> _TO BE DONE_
Begin with the first line of the material and copy each line word for word through the line that contains "return LF(l*fwd/f, fwd)"; the pictures are left out.

Stored records
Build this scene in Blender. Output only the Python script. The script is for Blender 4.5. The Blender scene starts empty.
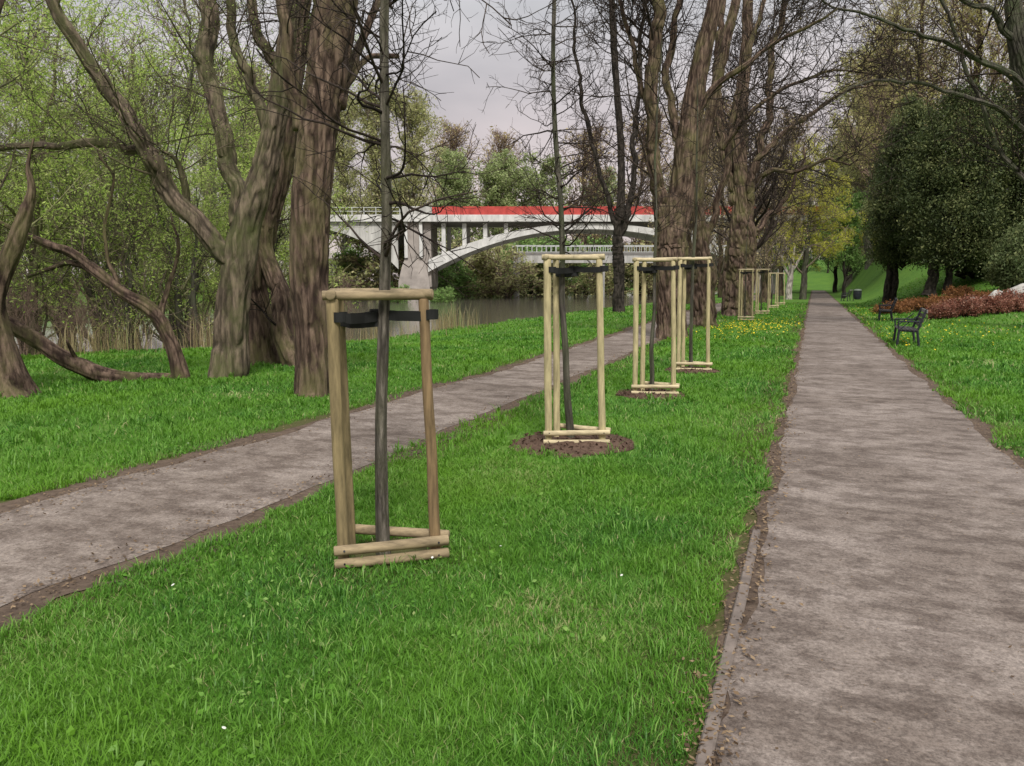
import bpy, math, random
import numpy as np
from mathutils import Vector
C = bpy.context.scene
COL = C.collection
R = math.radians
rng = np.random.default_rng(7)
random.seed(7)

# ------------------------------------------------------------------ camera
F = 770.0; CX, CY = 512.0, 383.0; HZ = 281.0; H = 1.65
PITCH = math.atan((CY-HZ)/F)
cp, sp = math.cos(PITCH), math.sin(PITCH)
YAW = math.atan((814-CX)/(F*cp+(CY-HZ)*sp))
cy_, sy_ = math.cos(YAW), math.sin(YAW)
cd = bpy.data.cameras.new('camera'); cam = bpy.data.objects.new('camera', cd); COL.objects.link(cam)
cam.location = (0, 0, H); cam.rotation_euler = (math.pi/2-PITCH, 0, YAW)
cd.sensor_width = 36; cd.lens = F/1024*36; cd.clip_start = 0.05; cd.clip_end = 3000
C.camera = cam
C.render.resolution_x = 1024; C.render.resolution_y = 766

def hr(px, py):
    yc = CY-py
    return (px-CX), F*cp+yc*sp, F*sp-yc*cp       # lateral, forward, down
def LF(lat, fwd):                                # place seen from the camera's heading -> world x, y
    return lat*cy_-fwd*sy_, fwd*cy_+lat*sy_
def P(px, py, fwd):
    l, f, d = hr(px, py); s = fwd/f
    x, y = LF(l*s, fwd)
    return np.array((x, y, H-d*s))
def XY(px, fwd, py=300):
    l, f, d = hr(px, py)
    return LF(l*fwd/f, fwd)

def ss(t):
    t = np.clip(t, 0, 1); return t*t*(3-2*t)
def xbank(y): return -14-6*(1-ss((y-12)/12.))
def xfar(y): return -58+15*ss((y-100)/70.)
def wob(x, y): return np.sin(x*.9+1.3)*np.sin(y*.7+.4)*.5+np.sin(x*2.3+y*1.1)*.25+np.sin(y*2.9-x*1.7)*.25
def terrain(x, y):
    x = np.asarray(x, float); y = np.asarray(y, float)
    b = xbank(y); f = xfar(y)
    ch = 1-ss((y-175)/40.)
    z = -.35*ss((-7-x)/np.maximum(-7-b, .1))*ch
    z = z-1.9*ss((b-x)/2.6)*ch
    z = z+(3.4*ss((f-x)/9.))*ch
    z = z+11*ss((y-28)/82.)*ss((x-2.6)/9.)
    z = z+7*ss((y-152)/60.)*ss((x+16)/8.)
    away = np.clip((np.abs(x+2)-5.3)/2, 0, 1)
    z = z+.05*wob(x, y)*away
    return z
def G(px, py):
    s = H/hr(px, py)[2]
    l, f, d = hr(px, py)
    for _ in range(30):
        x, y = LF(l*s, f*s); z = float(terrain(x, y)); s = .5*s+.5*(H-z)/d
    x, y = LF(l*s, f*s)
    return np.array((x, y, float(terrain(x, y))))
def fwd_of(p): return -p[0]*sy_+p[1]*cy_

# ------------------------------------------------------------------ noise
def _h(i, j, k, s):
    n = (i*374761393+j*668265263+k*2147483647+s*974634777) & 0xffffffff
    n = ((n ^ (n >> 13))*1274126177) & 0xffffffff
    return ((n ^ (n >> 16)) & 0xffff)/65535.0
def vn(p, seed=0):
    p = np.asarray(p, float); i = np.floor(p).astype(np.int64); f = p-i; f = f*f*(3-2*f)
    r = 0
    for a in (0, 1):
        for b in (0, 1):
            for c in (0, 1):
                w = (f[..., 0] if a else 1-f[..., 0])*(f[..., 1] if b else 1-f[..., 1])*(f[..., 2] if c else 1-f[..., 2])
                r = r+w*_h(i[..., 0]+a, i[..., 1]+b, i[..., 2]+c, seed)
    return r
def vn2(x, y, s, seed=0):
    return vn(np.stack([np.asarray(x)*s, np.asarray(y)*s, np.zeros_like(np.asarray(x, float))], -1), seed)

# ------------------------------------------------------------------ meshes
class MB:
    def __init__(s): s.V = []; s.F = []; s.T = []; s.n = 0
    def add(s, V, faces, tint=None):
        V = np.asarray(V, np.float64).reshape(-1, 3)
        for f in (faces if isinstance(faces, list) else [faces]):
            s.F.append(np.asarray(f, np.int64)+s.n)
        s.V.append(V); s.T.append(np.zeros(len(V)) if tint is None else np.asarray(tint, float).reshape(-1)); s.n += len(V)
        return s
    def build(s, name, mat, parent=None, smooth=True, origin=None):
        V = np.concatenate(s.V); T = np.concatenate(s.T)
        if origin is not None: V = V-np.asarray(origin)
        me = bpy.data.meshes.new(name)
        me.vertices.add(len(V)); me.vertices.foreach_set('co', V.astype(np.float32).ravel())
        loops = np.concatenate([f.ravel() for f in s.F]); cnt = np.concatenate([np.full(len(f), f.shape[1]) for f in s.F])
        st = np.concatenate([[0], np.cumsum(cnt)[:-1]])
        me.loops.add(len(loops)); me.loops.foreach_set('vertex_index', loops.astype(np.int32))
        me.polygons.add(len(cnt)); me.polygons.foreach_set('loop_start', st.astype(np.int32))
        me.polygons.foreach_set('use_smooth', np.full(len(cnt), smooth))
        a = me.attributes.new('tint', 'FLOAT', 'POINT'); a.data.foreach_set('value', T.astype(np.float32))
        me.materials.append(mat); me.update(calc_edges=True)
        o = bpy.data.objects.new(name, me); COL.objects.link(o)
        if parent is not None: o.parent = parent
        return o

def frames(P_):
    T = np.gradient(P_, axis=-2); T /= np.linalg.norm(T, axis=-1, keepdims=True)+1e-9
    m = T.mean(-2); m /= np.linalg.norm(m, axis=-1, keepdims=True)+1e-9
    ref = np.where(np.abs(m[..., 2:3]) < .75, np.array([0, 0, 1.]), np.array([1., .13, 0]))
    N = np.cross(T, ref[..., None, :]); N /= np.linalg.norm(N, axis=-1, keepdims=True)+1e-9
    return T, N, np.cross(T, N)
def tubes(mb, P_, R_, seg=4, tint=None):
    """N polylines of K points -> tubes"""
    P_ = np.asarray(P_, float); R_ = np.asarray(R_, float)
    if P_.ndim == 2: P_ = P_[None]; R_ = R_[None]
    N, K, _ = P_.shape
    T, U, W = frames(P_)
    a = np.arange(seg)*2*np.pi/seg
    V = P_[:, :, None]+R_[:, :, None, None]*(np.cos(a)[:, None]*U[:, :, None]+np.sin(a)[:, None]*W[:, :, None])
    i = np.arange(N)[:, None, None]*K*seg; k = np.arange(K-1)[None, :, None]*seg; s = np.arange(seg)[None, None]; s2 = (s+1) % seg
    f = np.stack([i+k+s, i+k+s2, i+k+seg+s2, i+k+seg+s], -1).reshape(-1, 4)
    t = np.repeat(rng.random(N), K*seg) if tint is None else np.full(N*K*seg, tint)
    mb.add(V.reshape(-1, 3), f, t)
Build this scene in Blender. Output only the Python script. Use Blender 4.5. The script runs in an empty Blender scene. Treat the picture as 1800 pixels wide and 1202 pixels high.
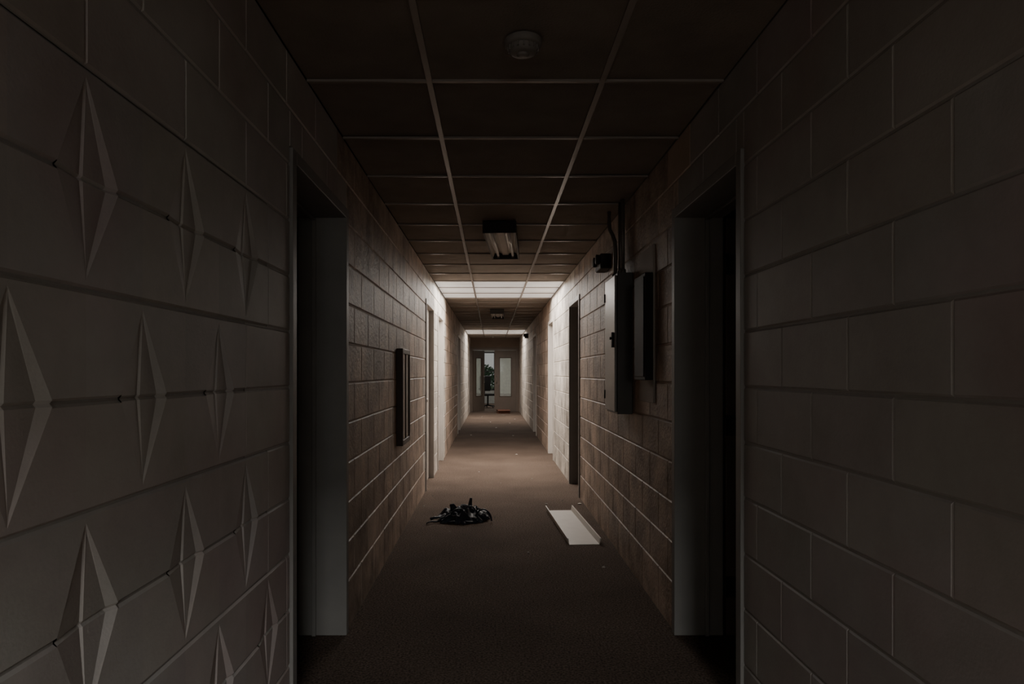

> _FINISHED EXERCISE_
Build this scene in Blender. Output only the Python script. The script is for Blender 4.5. The Blender scene starts empty.
import bpy, math, random
import numpy as np
from mathutils import Vector
C = bpy.context.scene
COL = C.collection
R = math.radians
rng = np.random.default_rng(7)
random.seed(7)

# ------------------------------------------------------------------ camera
F = 770.0; CX, CY = 512.0, 383.0; HZ = 281.0; H = 1.65
PITCH = math.atan((CY-HZ)/F)
cp, sp = math.cos(PITCH), math.sin(PITCH)
YAW = math.atan((814-CX)/(F*cp+(CY-HZ)*sp))
cy_, sy_ = math.cos(YAW), math.sin(YAW)
cd = bpy.data.cameras.new('camera'); cam = bpy.data.objects.new('camera', cd); COL.objects.link(cam)
cam.location = (0, 0, H); cam.rotation_euler = (math.pi/2-PITCH, 0, YAW)
cd.sensor_width = 36; cd.lens = F/1024*36; cd.clip_start = 0.05; cd.clip_end = 3000
C.camera = cam
C.render.resolution_x = 1024; C.render.resolution_y = 766

def hr(px, py):
    yc = CY-py
    return (px-CX), F*cp+yc*sp, F*sp-yc*cp       # lateral, forward, down
def LF(lat, fwd):                                # place seen from the camera's heading -> world x, y
    return lat*cy_-fwd*sy_, fwd*cy_+lat*sy_
def P(px, py, fwd):
    l, f, d = hr(px, py); s = fwd/f
    x, y = LF(l*s, fwd)
    return np.array((x, y, H-d*s))
def XY(px, fwd, py=300):
    l, f, d = hr(px, py)
    return LF(l*fwd/f, fwd)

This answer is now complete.